De acordo com esse relatório, 78% das pessoas citaram encargos adicionais para o Estado e 73% citaram conflitos entre alemães nativos e imigrantes. Apenas 63% dos entrevistados concordaram que a imigração era importante para a economia.
9. Existe risco elevado de criminalidade entre refugiados e requerentes de asilo?
Alguns casos mediáticos de atividades criminosas violentas por parte de pessoas que fugiram para a Alemanha contribuíram para a mudança de opinião e alimentaram receios mais generalizados em relação ao terrorismo. Esses receios permitiram que o partido de extrema-direita e anti-imigração Alternativa para a Alemanha (AfD), ganhasse capital político. Embora os serviços secretos alemães tenham classificado parte do partido como extremista de direita, o AfD como um todo tornou-se o segundo maior partido no Bundestag, o parlamento alemão.
As estatísticas da polícia mostram que os não alemães são suspeitos em cerca de 35% de todos os casos, embora representem apenas cerca de 15% da população total.

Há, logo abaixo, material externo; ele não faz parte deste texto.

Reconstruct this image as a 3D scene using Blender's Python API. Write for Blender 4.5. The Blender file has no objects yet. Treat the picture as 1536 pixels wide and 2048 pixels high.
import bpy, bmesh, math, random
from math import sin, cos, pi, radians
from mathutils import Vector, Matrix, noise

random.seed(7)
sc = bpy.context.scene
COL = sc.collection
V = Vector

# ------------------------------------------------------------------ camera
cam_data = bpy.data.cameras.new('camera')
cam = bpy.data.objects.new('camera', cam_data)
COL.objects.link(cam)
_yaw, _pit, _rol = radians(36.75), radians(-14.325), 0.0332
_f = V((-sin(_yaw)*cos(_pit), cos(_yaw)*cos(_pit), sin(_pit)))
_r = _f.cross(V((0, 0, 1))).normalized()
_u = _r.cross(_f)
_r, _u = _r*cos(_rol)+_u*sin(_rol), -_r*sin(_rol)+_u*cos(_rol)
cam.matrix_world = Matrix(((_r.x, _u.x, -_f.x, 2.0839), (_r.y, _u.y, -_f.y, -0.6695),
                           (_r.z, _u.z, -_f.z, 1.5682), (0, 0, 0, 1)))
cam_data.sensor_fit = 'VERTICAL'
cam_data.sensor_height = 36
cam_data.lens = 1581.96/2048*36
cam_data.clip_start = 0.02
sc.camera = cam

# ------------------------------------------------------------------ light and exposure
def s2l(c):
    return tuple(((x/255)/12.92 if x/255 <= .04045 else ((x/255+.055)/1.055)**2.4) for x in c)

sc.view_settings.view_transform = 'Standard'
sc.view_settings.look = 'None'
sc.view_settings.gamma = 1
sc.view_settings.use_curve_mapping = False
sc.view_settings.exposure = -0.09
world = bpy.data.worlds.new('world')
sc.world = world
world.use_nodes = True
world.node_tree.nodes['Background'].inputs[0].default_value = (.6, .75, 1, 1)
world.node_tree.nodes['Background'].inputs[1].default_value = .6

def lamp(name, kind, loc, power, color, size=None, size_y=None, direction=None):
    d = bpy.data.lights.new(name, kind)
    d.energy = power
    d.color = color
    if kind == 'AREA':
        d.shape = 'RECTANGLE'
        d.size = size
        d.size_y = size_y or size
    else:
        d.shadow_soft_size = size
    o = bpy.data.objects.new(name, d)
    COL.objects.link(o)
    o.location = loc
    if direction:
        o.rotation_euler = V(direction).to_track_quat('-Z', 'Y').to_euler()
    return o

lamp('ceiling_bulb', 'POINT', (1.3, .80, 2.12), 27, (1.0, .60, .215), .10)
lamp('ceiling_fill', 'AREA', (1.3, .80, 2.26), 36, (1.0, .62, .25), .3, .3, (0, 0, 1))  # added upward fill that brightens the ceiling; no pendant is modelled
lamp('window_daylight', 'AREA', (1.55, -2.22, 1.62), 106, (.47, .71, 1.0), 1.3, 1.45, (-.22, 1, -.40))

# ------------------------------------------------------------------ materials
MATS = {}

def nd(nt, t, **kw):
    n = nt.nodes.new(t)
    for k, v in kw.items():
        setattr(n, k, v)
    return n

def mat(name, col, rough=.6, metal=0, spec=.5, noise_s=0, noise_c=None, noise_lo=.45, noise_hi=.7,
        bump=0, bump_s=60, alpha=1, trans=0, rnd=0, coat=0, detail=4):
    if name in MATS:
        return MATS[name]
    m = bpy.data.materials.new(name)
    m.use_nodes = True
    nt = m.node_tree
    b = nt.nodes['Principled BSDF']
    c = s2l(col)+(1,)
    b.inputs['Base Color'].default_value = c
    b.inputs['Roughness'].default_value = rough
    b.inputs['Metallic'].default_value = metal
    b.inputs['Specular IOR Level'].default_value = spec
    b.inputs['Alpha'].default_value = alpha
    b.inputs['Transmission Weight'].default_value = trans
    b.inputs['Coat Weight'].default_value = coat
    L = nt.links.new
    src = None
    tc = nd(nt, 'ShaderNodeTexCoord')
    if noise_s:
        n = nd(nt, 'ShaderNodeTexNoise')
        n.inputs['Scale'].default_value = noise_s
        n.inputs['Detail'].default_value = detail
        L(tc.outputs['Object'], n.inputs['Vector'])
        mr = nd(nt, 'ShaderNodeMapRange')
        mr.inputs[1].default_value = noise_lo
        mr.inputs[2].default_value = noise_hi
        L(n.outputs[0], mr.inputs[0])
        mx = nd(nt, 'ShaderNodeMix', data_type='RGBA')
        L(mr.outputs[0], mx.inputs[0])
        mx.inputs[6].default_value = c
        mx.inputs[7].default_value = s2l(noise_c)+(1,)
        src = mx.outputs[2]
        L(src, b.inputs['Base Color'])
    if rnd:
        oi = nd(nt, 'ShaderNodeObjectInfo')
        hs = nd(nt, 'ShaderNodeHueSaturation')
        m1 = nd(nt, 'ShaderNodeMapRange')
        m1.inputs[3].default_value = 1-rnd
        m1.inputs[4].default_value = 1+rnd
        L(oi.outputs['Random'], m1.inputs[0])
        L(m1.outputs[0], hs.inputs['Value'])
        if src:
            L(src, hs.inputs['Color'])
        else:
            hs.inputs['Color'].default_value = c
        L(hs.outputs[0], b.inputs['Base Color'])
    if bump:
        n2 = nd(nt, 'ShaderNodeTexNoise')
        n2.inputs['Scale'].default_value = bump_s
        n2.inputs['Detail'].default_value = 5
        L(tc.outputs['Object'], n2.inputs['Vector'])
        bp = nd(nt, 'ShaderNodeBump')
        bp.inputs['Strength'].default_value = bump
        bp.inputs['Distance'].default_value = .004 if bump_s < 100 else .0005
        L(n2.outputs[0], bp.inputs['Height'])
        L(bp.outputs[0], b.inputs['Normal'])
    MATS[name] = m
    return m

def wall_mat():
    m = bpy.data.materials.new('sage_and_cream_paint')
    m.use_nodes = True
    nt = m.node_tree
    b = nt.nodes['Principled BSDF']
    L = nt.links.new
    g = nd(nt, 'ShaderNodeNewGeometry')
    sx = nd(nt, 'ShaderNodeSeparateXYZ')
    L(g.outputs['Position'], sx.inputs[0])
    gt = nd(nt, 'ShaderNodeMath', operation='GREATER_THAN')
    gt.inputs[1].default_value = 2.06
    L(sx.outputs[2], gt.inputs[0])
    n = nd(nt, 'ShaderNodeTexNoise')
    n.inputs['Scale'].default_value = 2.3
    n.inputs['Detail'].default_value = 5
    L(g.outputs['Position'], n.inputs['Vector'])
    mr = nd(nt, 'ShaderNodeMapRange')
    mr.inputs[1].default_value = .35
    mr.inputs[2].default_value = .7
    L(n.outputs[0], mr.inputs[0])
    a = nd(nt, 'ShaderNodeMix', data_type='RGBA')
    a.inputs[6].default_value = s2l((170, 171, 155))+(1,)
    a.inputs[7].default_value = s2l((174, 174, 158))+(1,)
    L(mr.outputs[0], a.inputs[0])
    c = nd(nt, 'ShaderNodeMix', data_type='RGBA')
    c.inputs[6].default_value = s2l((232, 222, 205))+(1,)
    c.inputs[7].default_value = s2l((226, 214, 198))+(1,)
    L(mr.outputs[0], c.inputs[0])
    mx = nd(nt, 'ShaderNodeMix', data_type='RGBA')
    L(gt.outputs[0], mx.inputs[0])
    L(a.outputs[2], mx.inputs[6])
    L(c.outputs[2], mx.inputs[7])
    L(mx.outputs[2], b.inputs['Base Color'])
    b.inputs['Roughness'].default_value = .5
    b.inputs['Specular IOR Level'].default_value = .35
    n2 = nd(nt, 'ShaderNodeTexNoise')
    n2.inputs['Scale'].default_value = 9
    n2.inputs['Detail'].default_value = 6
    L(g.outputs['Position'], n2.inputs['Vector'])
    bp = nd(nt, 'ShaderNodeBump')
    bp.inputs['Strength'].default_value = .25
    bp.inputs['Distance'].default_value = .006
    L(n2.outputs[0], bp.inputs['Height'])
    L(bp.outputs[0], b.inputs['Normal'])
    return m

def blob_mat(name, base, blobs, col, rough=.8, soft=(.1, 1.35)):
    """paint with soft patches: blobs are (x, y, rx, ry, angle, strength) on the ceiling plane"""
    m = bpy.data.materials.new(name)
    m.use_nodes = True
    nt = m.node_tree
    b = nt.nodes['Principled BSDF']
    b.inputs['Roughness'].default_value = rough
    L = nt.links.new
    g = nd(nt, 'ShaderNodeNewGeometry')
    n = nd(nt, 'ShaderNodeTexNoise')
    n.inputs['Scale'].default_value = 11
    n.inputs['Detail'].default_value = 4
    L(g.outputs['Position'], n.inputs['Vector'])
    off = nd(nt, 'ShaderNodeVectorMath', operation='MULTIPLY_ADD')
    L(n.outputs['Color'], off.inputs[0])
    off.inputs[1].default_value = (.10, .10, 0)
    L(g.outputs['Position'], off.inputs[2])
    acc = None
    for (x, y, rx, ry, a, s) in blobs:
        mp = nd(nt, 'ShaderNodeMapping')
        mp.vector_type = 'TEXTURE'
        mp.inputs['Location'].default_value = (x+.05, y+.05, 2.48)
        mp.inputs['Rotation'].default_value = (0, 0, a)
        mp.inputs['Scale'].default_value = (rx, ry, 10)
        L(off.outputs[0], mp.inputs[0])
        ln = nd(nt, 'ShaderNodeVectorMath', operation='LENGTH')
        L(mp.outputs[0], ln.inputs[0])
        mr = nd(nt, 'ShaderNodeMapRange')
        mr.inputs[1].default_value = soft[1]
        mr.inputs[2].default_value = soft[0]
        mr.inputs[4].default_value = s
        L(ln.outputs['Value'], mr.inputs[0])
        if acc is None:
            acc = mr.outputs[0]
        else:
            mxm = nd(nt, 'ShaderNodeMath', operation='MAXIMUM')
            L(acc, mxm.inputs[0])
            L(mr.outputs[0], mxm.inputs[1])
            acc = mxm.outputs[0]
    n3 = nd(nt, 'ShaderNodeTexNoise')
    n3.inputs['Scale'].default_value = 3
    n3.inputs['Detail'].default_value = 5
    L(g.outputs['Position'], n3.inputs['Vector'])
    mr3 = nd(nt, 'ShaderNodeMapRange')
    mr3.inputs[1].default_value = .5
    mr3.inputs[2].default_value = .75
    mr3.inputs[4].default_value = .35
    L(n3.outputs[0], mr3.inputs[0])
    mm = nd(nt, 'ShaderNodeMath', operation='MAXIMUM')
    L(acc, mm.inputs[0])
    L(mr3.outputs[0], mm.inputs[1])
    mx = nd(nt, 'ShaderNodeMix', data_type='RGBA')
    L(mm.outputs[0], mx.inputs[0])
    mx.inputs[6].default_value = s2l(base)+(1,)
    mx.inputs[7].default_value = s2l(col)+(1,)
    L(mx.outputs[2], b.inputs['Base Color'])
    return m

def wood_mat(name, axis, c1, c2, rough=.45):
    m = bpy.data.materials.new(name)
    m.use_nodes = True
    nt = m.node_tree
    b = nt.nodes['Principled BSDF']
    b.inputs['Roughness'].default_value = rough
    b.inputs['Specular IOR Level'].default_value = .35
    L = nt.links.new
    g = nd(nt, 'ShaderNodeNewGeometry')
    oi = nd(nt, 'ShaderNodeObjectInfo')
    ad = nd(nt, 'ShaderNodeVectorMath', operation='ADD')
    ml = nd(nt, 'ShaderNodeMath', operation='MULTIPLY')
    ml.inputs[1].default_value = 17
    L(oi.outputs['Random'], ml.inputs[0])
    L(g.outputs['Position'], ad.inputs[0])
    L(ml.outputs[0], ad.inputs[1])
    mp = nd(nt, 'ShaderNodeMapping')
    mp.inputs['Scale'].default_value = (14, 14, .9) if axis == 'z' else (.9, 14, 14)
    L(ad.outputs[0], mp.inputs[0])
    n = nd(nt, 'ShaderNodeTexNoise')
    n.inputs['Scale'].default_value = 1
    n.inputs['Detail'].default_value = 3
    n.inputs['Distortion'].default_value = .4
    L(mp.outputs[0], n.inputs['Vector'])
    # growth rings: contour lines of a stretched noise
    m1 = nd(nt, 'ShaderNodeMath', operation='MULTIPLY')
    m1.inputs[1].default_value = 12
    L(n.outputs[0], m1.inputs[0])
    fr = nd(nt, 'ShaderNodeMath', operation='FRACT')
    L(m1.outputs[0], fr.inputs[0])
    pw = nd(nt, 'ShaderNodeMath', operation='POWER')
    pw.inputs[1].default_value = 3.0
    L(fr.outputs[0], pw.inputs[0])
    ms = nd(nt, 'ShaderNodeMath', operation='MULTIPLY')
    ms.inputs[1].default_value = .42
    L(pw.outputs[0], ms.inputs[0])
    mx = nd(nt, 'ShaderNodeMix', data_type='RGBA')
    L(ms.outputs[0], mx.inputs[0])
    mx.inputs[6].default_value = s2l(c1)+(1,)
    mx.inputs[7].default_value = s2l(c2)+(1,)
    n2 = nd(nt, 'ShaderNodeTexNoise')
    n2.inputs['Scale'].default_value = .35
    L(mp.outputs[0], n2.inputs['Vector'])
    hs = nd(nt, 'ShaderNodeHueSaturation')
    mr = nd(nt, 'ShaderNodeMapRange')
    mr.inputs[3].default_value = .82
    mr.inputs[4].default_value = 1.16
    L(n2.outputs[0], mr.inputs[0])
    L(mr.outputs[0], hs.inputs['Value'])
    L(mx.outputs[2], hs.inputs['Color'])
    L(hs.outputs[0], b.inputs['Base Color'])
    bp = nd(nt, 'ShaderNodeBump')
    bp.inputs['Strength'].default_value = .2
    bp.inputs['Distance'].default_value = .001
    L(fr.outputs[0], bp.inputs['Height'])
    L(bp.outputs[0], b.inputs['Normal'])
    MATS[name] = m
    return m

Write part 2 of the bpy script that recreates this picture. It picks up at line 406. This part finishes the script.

De acordo com especialistas, no entanto, as estatísticas não mostram definitivamente se os refugiados, por si só, cometem crimes com mais frequência do que os alemães.
10. Como a política de imigração mudou desde 2015?
As políticas de imigração da Alemanha mudaram significativamente desde a declaração de Merkel, "Nós vamos conseguir", a 31 de agosto de 2015. Essa tendência também se reflete no estado de espírito dos refugiados: 57% se sentiram muito bem-vindos no ano da sua chegada, mas mais de sete anos depois, apenas 28% ainda tinham essa sensação, de acordo com um relatório do Instituto de Investigação do Emprego (IAB), o instituto de investigação da Agência Federal de Emprego (BA) da Alemanha.
A mudança política começou rapidamente, disse Daniel Thym, investigador de migração da Universidade de Konstanz. "Já no outono [europeu] de 2015, as leis estavam a ser significativamente endurecidas, os benefícios dos requerentes de asilo estavam a ser reduzidos, novos países de origem seguros foram declarados e a reunificação familiar estava a ser restringida"
Desde que o novo Governo de coligação assumiu o poder em 2025, os legisladores têm-se concentrado principalmente na limitação e repatriação de migrantes, com controles fronteiriços mais rigorosos e mais deportações.
Refletindo sobre o apelo de Merkel de 2015, o atual chanceler Friedrich Merz, também da CDU, disse que a Alemanha "obviamente não teve sucesso".
O investigador em imigração Hannes Schammann tem uma opinião diferente. "Acredito que, em grande parte, cumprimos a tarefa que tínhamos em 2015", defende. Agora, diz Schammann, trata-se de encontrar soluções politicamente inteligentes e "não olhar constantemente para 2015, mas sim olhar para a frente e perguntar: como lidamos com isso?"